Une autre tendance tient aux racines du bolchevisme qui voulait « rationaliser la vie », y compris le foot. Sous l’impulsion du mythique entraîneur du Dynamo de Kiev Valery Lobanovsky, les Soviétiques ont concrétisé à partir des années 1970 l’utopie d’un « football scientifique ». A la tête du club, il s’entoure de médecins, de statisticiens, de scientifiques. Lobanovsky décide de mettre en équation toutes les performances des joueurs afin de les analyser et d’améliorer leurs rendements.

Pour savoir comment se comportent les organismes des sportifs, ils mesuraient tout. Pression artérielle à la fin des entraînements, dépense d’énergie, distance parcourus, nombre de passes, différentes positions sur le terrain, temps de récupération, masse musculaire : toutes ces données sont croisées. L’objectif ? Être le meilleur, d’abord en URSS, et sur la scène européenne, en créant un footballeur sovieticus, un joueur-machine.

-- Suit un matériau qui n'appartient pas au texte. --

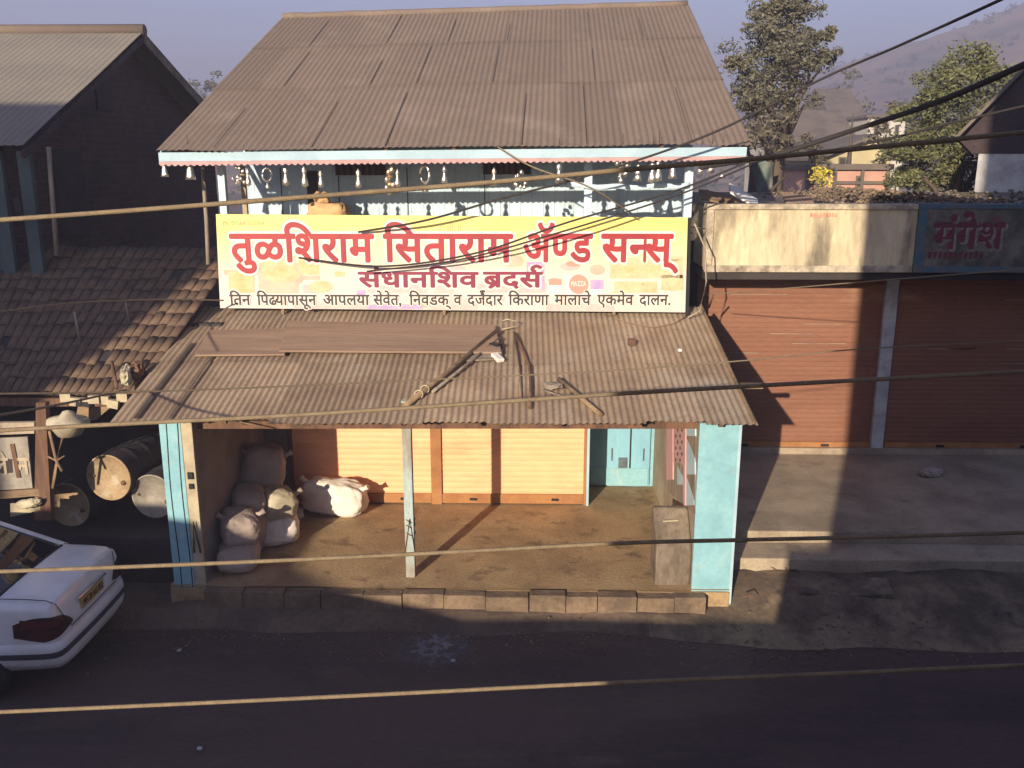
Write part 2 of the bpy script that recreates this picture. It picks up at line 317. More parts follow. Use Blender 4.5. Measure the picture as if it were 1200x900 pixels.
for k in range(2600):
    x = rnd.uniform(-9, 13); y = rnd.gauss(9.2, .28); z = verge_fn((x + 30) / 60, min(1, max(0, (y - 9.05 - (.28 if x < 1.5 else .28 * max(0, (2.6 - x) / 1.1))) / 1.6)))[2] if y > 9.35 else .006
    if y > 9.5 and XLIM[0] < x < XLIM[1]: continue
    q = rnd.uniform(.006, .022); gv.lathe([(0, q * .6), (q, q * .2), (0, -q * .4)], (x, y, z + q * .1), (rnd.uniform(-.6, .6), rnd.uniform(-.6, .6), 1), 5)
tag(gv.build('gravel', M['stone'], fix=False), kind='stuff')
def hill_h(x, y):
    a = min(1, max(0, (y - 130) / 430)); a = a * a * (3 - 2 * a)
    sx = x / max(y, 1)
    key = [(-1.2, 40), (-.5, 42), (-.36, 46), (-.2, 30), (.1, 22), (.22, 33), (.3, 54), (.38, 66), (.46, 78), (.52, 90), (.62, 98), (.8, 102), (1.3, 90)]
    h = key[0][1]
    for (a0, h0), (a1, h1) in zip(key, key[1:]):
        if a0 <= sx <= a1: t = (sx - a0) / (a1 - a0); h = h0 + (h1 - h0) * t; break
        if sx > key[-1][0]: h = key[-1][1]
    n = noise.fractal(Vector((x * .008, y * .008, 2)), 1, 2, 5)
    return h * a * (1 + .10 * n) - .6
def hill_fn(u, v):
    y = 110 + 560 * v; x = (-1.25 + 2.6 * u) * y; return (x, y, hill_h(x, y))
tag(MB().grid(hill_fn, 160, 70).build('hill', M['hill'], fix=False), kind='structure')
def leaf_quads(mb, c, n, spread, size, flat=1.0):
    for _ in range(n):
        d = Vector((random.gauss(0, 1), random.gauss(0, 1), random.gauss(0, 1) * flat)).normalized() * (random.random() ** .45)
        p = Vector(c) + Vector((d.x * spread[0], d.y * spread[1], d.z * spread[2]))
        a = Vector((random.gauss(0, 1), random.gauss(0, 1), random.gauss(0, .7))).normalized() * size * random.uniform(.6, 1.3)
        b = a.cross(Vector((random.gauss(0, 1), random.gauss(0, 1), random.gauss(0, 1)))).normalized() * size * random.uniform(.25, .5)
        mb.poly([p - a, p + b * .9, p + a, p - b * .9])
sc_ = MB()
for i in range(1300):
    y = random.uniform(120, 560); x = y * random.uniform(.16, .75) if i % 5 else y * random.uniform(-.6, -.2)
    if noise.noise(Vector((x * .02, y * .02, 9))) < -.15: continue
    s = random.uniform(.8, 2.6); leaf_quads(sc_, (x, y, hill_h(x, y) + s * .4), 9, (s, s, s * .6), s * .55)
tag(sc_.build('hill_scrub', M['scrub'], fix=False), 'scattered dark scrub growing over the hazy brown hill', 'scrub', kind='stuff')

# ------------------------------------------------------------------ shop house
PF = .38                                               # porch floor
YF, YS, YD, YW, YP = 9.75, 12.4, 13.2, 14.26, 12.75      # pillar fronts, shutters, recessed door, veranda wall, veranda posts
house = empty('shop_house', (-1, 11, 0), 'two storey shop with corrugated roof, blue veranda and orange shutters', 'shop')
XL0 = W(193, 560, Y=YF).x; XL1 = W(230, 560, Y=YF).x
XR0 = W(815, 600, Y=YF).x; XR1 = W(863, 600, Y=YF).x
XJ = W(687, 560, Y=YS).x                                # right jamb of the shutters
XB = W(340, 560, Y=YS).x
floor_mb = MB().grid(lambda u, v: (XL0 - .05 + (XR1 - XL0 + .02) * u, 9.72 + (YD - 9.72) * v, PF + .012 * noise.noise(Vector((u * 14, v * 5, 0)))), 60, 26)
floor_mb.box(XL0 - .05, XR1 - .03, 9.721, YD, .0, PF - .03)
floor_mb.build('porch_floor', M['porch'], house)
# side walls end in the two blue pillars
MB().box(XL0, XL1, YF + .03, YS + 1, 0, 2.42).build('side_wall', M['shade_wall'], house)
lp = MB().box(XL0 - .01, XL1 - .13, YF, YF + .03, .02, 2.4).build('blue_pillar', M['blue'], house, bevel=.006)
MB().box(XL1 - .125, XL1 + .002, YF - .004, YF + .03, .02, 2.4).build('pillar_edge', M['cream'], house, bevel=.004)
for x in (XL0 + .07, XL0 + .2):
    MB().tube([(x + .012 * math.sin(z * 3), YF - .004, z) for z in [.1 + .1 * k for k in range(24)]], .006, 5).build('cable_run', M['black'], lp)
MB().box(XL1 - .09, XL1 - .03, YF - .03, YF - .005, 1.72, 1.80).build('switch', M['black'], lp)
MB().box(XL1 - .085, XL1 - .035, YF - .03, YF - .005, 1.60, 1.66).build('switch', M['black'], lp)
MB().tube([(XL1 - .10, YF - .02, .8), (XL1 - .06, YF - .05, 1.2), (XL1 - .02, YF - .02, .8)], .012, 6).build('wire_loop', M['brownwood'], lp)
# right wall: blue front, lattice side
MB().box(XR0 + .004, XR1 - .02, YF + .04, YD + .8, 0, 2.42).build('side_wall', M['conc'], house)
rp = MB().box(XR0, XR1, YF, YF + .04, .02, 2.42).build('blue_pillar', M['blue'], house, bevel=.006)
MB().box(XR1 - .03, XR1 + .003, YF - .004, YF + .041, .2, 2.42).build('pillar_edge', M['fascia'], rp)
MB().box(XR0 - .01, XR1 + .012, YF - .012, YF + .05, .02, .12).build('pillar_foot', M['dust'], rp, bevel=.01)
def sidepoly(pts, name, mat, off, par=None):
    q = MB().prism([Vector((XR0 + .004 - off, 0, 0)) + Vector((0, W(a, b, X=XR0).y, W(a, b, X=XR0).z)) for a, b in pts], (off - .002, 0, 0))
    return q.build(name, mat, par or house)
lat = sidepoly([(783, 480), (816.2, 480), (815, 602), (783, 575)], 'lattice_screen', M['woodgrey'], .012)
lat2 = sidepoly([(783.2, 484), (790.5, 484), (790.5, 562), (783.2, 562)], 'lattice_post', M['pink'], .03)
sidepoly([(790.6, 484), (803, 484), (803, 548), (799, 542), (790.6, 542)], 'lattice_panel', M['pinktrim'], .02)
sidepoly([(803.2, 482), (805.4, 482), (805, 600), (803, 598)], 'lattice_rail', M['pink'], .03)
for pts in ([(806, 492), (816, 492), (816, 511), (806, 511)], [(806.4, 515), (815.6, 537), (815.6, 556), (806.2, 556)],
            [(806, 560), (814.6, 586), (814.6, 592), (805.6, 592)], [(795, 546), (802.4, 560), (802.4, 568), (795, 568)]):
    sidepoly(pts, 'blue_shape', M['fascia'], .02)  # pale blue shapes laid on the grey side screen
dm = MB()
for r in range(7):
    for c in range(2):
        a = 793.5 + c * 5 + (r % 2) * 2.2; b = 497 + r * 7
        if b < 540: dm.prism([Vector((XR0 + .004 - .022, W(x, y, X=XR0).y, W(x, y, X=XR0).z)) for x, y in ((a - .9, b), (a, b - 2.6), (a + .9, b), (a, b + 2.6))], (.004, 0, 0))
dm.build('lattice_holes', M['darkin'], house)
# shop front: two orange shutters between brown channels
def shutter(x0, x1, y, z0, z1, name, mat, rail, parent, pitch=.085, rails=True):
    mb = MB(); n = int((z1 - z0) / pitch)
    prof = []
    for i in range(n + 1):
        z = z0 + i * pitch
        for a, o in ((0, 0), (.18, -.004), (.5, -.0065), (.82, -.004), (.96, .002)):
            if z + a * pitch <= z1: prof.append((y + o, z + a * pitch))
    b = len(mb.v)
    for x in (x0, x1):
        for (yy, z) in prof: mb.v.append((x, yy, z))
    m = len(prof)
    for i in range(m - 1): mb.f.append((b + i, b + m + i, b + m + i + 1, b + i + 1))
    s = mb.build(name, mat, parent, solid=.004)
    return s
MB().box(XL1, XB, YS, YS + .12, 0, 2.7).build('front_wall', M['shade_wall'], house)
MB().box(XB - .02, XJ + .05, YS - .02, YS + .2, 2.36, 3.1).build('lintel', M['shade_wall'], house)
XM0, XM1 = W(505, 560, Y=YS).x, W(518, 560, Y=YS).x
for a, b in ((XB + .06, XM0), (XM1, XJ - .04)):
    s = shutter(a, b, YS + .03, PF + .16, 2.36, 'roller_shutter', M['shut_or'], None, house)
    r = MB().box(a, b, YS - .005, YS + .05, PF + .015, PF + .16).build('bottom_rail', M['shut_rail'], s, bevel=.008)
    for t in (.22, .8): MB().box(a + (b - a) * t - .05, a + (b - a) * t + .05, YS - .03, YS - .006, PF + .07, PF + .10).build('lock_hasp', M['rubber'], s)
MB().box(XM0 + .002, XM1 - .002, YS - .02, YS + .1, PF, 2.36).build('shutter_channel', M['shut_rail'], house, bevel=.006)
MB().box(XB, XB + .058, YS - .02, YS + .1, PF, 2.36).build('shutter_channel', M['brownwood'], house, bevel=.006)
MB().box(XJ - .038, XJ - .002, YS - .02, YS + .1, PF, 2.36).build('shutter_channel', M['shut_rail'], house, bevel=.006)
MB().box(XJ, XJ + .04, YS - .03, YD, PF - .01, 2.7).build('jamb', M['fascia'], house, bevel=.004)
# recessed blue door
MB().box(XJ - .3, XR0 + .01, YD + .05, YD + .15, 0, 3.0).build('recess_wall', M['blue'], house)
XD0, XD1 = XJ + .1, XR0 - .06
door = MB().box(XD0, XD1, YD, YD + .05, PF + .02, 2.5).build('blue_door', M['bluedoor'], house, bevel=.004)
xm = W(739, 520, Y=YD).x
MB().box(xm - .012, xm + .012, YD - .005, YD - .001, PF + .3, 2.5).build('door_gap', M['black'], door)
MB().box(XD0 + .02, XD1 - .02, YD - .016, YD - .001, PF + .02, PF + .3).build('kick_board', M['blue'], door, bevel=.004)
for px in (717, 754, 774): MB().box(W(px, 540, Y=YD).x - .01, W(px, 540, Y=YD).x + .01, YD - .012, YD - .001, PF + .42, PF + .62).build('door_batten', M['bluedark'], door)
MB().box(xm - .18, xm - .05, YD - .03, YD - .001, PF + .31, PF + .47).build('door_latch', M['bluedark'], door)
for px in (743, 769): MB().box(W(px, 540, Y=YD).x - .05, W(px, 540, Y=YD).x + .05, YD - .04, YD - .001, 1.62, 1.78).build('door_hinge', M['darkin'], door)
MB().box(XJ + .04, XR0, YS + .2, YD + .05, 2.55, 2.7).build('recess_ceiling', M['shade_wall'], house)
# centre pillar
cpx = W(481, 678, Z=PF).x
cp = MB().box(cpx - .055, cpx + .055, 9.97, 10.08, PF, 2.6).build('porch_post', pm('post_paint', (.34, .42, .42), (.26, .24, .20), 5, stretch=(1, 1, .25), fine=.2, c3=(.20, .16, .12), s3=4), house, bevel=.01)
for z in (.95, 1.05, 1.12): MB().tube([(cpx + .062 * math.cos(a), 10.025 + .062 * math.sin(a), z + .02 * math.sin(a * 2)) for a in [k * .5236 for k in range(13)]], .008, 5).build('rope_tie', M['brownwood'], cp)
MB().tube([(cpx - .06, 9.965, .7), (cpx + .01, 9.955, 1.15), (cpx + .06, 9.965, .75)], .008, 5).build('rope_tie', M['brownwood'], cp)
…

Dans notre livre Futbol (Allary éditions), le légendaire ailier gauche Oleg Blokhine raconte comment tout était calculé, recalculé, analysé. A l’époque, rien n’est laissé au hasard, tout est sous contrôle. Lobanovsky répète à ses joueurs que le terrain de football est un échiquier et les joueurs, des pions vivants. Et ça marche ! Entre 1961 et 1991, le Dynamo de Kiev remporte treize championnats d’URSS. Plus important : en 1975, le club crée la surprise et marque à tout jamais l’histoire du foot européen remportant le doublé Coupe des vainqueurs de coupes et Supercoupe de l’UEFA. Mais tout cela, c’est du passé.

Tout comme la Russie a reculé sur un plan géopolitique par comparaison avec l’époque de l’Union soviétique, le football russe n’est plus que l’ombre de ce qu’il fut, même si l’argent des grosses entreprises, publiques et privées, a permis d’obtenir quelques succès.